The informal analogue, is simply the notion of **topos of sheaves.**

If I work in a "ground" topos (whose object I call set), then a "forcing extention" would be just a Grothendieck topos, that is a topos of sheaves on a small site.

If you want to adopt an external point of view and start from an elementary topos $\mathcal{E}$ , then **a forcing extension of $\mathcal{E}$ is a topos $\mathcal{F}$ that can be obtained as the category of $\mathcal{E}$-valued sheaves on an internal site in $\mathcal{E}$**, where internal site means " a category object in $\mathcal{E}$ endowed with a "topology".

The simplest way to define the word "topology" here is to say that it is a [Lawvere-Tierney operator][1] in the topos of $\mathcal{E}$-valued presheaves on the category object.
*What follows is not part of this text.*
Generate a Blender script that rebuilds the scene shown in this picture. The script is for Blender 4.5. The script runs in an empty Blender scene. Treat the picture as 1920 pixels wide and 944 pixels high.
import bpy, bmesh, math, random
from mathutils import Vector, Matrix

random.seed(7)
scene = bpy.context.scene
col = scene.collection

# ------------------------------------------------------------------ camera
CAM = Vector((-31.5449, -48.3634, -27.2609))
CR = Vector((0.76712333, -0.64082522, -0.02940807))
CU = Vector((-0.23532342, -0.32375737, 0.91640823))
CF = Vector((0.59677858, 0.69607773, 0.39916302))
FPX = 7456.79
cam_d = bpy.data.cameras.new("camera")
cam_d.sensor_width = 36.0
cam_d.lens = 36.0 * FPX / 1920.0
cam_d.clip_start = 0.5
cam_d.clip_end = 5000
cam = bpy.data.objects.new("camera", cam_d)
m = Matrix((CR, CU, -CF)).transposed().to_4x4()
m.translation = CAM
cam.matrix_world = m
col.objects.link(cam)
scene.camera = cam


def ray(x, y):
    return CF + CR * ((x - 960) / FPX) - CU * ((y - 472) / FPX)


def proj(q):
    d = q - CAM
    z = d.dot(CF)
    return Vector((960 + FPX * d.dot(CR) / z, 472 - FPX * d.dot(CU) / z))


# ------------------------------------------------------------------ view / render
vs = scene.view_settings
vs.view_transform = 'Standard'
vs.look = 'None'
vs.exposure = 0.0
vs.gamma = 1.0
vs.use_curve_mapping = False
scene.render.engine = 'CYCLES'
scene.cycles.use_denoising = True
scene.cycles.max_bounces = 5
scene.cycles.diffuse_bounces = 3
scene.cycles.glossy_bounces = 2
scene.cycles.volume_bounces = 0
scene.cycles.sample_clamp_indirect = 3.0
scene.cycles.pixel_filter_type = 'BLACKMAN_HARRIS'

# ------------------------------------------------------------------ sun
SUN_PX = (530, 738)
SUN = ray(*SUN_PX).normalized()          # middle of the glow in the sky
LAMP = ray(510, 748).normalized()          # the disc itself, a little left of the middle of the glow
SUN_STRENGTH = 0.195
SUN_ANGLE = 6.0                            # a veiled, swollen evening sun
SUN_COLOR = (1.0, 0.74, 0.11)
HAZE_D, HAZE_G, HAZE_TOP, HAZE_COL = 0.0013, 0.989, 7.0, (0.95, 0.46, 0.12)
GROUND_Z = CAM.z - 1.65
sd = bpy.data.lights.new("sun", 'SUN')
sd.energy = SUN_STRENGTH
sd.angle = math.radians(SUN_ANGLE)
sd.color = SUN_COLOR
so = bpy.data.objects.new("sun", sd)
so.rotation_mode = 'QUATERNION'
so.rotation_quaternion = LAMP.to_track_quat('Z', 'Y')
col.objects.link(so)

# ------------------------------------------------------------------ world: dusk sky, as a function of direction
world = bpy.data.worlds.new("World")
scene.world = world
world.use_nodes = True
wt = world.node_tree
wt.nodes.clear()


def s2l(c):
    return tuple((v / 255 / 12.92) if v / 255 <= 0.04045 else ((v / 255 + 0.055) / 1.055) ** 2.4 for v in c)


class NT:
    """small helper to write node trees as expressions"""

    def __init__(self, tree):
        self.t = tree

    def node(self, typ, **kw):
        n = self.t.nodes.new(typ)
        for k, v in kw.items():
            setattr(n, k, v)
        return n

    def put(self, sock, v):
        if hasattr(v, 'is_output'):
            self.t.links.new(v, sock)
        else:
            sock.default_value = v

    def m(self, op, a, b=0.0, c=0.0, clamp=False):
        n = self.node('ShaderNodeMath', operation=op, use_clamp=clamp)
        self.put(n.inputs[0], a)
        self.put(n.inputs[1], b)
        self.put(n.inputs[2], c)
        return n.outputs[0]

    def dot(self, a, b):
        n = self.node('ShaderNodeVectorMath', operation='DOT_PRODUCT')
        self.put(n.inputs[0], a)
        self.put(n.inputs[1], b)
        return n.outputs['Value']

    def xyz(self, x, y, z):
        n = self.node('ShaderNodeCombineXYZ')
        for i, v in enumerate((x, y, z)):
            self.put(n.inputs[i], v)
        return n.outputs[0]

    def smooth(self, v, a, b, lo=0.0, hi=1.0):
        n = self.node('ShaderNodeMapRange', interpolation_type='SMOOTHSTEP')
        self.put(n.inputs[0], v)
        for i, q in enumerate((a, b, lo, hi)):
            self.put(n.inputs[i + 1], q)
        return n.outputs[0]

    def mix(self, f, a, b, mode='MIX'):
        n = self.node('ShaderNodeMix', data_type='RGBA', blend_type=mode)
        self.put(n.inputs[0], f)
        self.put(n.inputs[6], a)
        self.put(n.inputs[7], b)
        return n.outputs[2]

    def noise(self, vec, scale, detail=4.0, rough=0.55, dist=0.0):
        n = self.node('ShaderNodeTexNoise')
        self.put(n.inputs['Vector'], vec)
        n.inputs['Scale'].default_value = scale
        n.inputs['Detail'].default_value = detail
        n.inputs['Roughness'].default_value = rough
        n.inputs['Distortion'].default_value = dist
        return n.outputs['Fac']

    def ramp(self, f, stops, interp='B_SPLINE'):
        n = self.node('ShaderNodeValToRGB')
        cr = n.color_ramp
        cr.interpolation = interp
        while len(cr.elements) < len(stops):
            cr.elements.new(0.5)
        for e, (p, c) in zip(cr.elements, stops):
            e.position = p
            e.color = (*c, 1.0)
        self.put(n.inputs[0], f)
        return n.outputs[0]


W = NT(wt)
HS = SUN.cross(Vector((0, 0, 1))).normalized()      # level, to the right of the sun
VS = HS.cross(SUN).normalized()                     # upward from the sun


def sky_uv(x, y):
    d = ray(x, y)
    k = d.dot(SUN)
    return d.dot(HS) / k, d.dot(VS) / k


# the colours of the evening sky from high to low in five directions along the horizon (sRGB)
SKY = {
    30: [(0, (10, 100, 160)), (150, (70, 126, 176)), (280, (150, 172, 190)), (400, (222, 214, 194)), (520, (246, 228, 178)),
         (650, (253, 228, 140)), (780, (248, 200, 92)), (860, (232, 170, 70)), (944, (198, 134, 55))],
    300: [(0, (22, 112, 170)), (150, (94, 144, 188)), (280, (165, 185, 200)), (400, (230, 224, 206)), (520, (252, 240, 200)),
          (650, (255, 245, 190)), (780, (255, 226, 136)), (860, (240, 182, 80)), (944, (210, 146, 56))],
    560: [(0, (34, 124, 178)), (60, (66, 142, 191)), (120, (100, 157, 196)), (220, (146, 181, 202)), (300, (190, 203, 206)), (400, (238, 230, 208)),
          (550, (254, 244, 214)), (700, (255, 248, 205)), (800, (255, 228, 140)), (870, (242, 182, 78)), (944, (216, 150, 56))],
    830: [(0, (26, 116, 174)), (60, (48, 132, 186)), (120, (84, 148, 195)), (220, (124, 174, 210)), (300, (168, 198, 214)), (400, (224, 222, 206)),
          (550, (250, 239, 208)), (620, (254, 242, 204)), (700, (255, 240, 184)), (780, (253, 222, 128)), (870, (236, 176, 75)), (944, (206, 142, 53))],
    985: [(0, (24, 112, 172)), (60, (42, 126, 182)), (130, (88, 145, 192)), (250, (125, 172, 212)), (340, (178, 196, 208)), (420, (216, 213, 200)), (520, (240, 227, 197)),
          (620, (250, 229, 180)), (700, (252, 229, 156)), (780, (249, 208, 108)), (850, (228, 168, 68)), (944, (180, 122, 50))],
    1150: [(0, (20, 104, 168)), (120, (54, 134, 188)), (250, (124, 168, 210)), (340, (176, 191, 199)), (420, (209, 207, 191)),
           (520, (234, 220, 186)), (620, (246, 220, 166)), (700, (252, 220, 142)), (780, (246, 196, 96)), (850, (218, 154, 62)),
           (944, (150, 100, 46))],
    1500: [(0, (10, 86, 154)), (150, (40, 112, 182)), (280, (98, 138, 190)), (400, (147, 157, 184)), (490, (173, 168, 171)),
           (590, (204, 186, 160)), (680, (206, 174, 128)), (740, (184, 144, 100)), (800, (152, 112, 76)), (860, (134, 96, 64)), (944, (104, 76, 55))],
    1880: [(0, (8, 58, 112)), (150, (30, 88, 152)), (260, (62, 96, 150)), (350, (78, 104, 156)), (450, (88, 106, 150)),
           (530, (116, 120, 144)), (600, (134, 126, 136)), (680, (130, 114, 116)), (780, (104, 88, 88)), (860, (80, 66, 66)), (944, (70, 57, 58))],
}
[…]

But one can also define it in a more Grothendieckian style using collection of subobjects of power objects satisfying the internal version of the axioms of a topology.

It is a well known theorem of topos theory that the topos that can be obtained from $\mathcal{E}$ this way **are exactly the topos endowed with a  bounded geometric morphism $\mathcal{F} \to \mathcal{E}$.** (see section B3.3 of P.T.Johnstone Sketches of an elephant).


The best way to get a feeling of why this is a good analogy is to look at the topos theoretic proof of the independence of the continuum hypothesis in MacLane and Moerdijk "Sheaves in geometry and logic" (section VI.2).


**However, it is not a perfect analogy:** while in set theory people construct a a model that contains a "generic filter", in topos theory we construct the model that contains "the universal filter" (in the sense of classifying toposes). The point here is that the toposes obtained this way are not well-pointed in general, so they can not directly corresponds to a model of ZFC.

If you want a more precise analogy you need to combine the construction of the topos of sheaves with a construction that reproduce a model of ZFC out of a topos. For this I recommend to look at Mike Shulman's [paper][2] that give a very good exposition to the topic.